** Your objective **
From the entries that follow, reproduce exactly and only the lines from the line with "Keep writing the" to the line with "s.v, s.f, s.mi = [], [], []", endpoints included.

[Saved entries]
◆ ◆ ◆ ◆ ◆ ◆ ◆
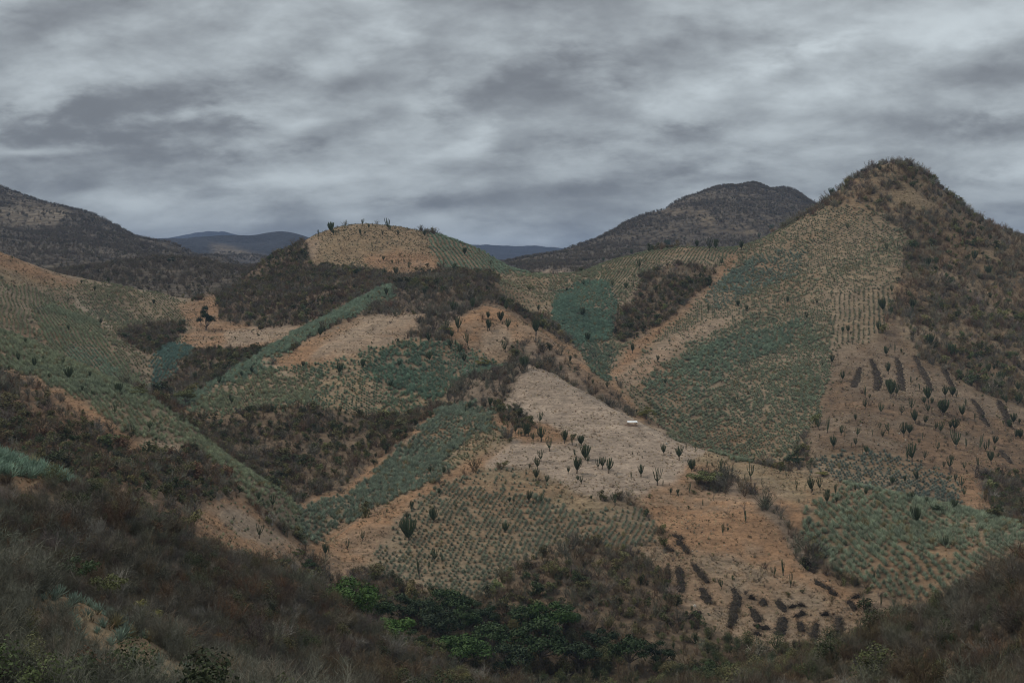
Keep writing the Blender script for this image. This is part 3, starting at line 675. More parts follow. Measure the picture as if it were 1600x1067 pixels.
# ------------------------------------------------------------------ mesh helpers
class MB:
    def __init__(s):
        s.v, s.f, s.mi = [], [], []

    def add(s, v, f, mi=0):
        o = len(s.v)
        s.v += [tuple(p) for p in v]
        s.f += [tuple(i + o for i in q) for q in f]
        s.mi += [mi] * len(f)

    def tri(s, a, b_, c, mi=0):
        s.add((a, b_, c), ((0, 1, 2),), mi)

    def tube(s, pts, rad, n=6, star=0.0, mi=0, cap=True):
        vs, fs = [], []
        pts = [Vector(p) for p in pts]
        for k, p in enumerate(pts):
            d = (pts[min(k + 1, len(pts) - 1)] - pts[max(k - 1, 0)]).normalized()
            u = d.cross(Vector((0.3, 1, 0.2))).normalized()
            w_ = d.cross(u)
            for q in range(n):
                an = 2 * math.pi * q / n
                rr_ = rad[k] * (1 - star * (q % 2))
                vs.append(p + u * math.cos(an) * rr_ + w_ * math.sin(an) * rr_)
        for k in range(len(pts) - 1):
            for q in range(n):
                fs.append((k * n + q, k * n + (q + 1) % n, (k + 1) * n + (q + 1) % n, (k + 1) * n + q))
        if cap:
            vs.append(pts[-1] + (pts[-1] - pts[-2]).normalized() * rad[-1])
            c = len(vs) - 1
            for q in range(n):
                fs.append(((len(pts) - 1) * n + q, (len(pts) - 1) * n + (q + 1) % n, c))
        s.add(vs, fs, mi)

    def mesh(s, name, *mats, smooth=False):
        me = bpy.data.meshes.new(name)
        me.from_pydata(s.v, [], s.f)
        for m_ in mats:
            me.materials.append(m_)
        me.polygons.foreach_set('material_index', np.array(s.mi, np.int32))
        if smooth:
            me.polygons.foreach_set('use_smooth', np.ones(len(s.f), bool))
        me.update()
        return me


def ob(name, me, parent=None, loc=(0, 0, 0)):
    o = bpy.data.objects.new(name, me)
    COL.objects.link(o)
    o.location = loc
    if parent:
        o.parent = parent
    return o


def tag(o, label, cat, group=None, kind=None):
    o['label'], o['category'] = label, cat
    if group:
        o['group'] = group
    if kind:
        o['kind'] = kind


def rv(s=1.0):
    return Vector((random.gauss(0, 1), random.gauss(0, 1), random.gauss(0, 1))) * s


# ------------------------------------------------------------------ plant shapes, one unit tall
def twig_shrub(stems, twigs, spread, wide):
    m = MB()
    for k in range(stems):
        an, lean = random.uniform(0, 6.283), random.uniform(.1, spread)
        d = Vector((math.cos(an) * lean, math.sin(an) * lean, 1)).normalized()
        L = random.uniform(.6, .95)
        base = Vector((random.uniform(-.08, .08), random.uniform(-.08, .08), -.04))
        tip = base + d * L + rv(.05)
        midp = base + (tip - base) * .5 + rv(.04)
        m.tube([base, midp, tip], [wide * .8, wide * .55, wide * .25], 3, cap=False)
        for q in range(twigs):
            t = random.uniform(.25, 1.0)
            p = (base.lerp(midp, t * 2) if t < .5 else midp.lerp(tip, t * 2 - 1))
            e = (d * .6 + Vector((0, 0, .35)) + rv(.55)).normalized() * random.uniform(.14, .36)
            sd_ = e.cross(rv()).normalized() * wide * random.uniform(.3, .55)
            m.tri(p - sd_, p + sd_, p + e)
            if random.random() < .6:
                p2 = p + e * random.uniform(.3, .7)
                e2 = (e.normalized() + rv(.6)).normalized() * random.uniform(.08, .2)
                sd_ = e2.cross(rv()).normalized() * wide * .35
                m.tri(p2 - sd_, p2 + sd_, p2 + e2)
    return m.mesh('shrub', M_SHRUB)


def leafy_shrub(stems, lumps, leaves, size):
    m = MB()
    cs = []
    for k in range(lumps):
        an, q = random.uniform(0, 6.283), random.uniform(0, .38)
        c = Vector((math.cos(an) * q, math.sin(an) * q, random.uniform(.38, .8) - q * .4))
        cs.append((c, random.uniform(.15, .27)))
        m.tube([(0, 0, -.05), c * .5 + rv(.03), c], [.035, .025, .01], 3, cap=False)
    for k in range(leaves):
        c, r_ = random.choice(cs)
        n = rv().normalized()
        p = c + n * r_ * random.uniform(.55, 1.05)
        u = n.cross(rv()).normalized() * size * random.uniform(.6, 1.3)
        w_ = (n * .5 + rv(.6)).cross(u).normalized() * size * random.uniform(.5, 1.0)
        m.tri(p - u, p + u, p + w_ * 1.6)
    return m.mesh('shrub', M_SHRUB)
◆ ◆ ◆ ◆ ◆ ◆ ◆
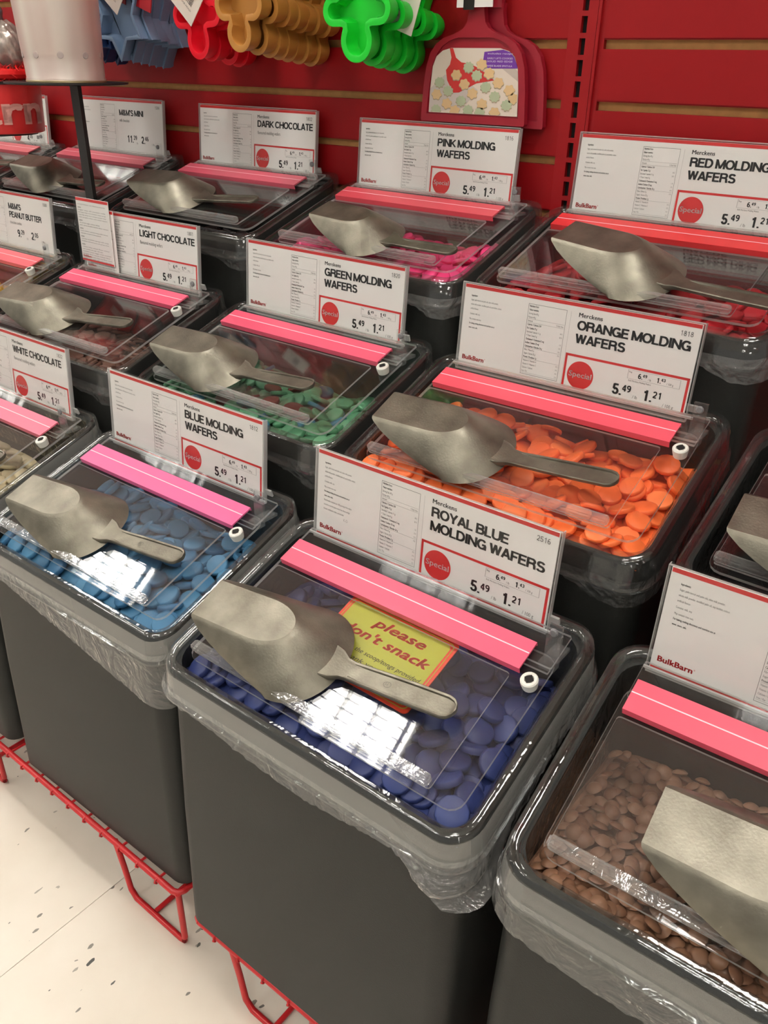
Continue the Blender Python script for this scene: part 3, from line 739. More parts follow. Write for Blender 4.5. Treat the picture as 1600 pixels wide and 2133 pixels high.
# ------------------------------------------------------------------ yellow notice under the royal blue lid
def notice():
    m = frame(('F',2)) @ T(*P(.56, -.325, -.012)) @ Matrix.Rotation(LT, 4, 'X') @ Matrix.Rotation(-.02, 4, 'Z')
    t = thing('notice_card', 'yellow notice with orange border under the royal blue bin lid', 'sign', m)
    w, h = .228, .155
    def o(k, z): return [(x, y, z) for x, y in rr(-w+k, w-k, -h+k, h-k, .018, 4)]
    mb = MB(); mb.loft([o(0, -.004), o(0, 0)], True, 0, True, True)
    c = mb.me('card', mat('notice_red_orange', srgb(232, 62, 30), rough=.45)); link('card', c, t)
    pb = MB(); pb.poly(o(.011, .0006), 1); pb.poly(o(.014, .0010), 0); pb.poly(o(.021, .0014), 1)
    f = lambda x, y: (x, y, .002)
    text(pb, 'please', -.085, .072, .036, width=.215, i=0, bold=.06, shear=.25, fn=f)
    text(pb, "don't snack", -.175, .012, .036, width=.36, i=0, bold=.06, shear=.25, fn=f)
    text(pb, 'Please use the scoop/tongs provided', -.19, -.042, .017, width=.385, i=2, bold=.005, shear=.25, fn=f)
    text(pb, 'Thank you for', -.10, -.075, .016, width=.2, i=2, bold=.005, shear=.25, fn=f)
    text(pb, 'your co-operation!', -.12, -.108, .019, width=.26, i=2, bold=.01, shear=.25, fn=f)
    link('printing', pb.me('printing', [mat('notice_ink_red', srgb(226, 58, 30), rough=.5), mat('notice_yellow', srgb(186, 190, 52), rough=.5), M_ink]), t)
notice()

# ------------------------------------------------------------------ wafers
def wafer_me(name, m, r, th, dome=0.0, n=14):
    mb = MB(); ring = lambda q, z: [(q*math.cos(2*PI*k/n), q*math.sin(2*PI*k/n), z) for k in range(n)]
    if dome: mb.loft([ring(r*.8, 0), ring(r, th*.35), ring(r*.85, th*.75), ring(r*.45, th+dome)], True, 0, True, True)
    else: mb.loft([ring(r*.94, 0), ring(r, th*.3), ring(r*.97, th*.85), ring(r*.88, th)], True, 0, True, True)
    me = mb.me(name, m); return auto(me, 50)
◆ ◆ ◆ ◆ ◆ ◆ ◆
** Reply **
Keep writing the Blender script for this image. This is part 3, starting at line 675. More parts follow. Measure the picture as if it were 1600x1067 pixels.
# ------------------------------------------------------------------ mesh helpers
class MB:
    def __init__(s):
        s.v, s.f, s.mi = [], [], []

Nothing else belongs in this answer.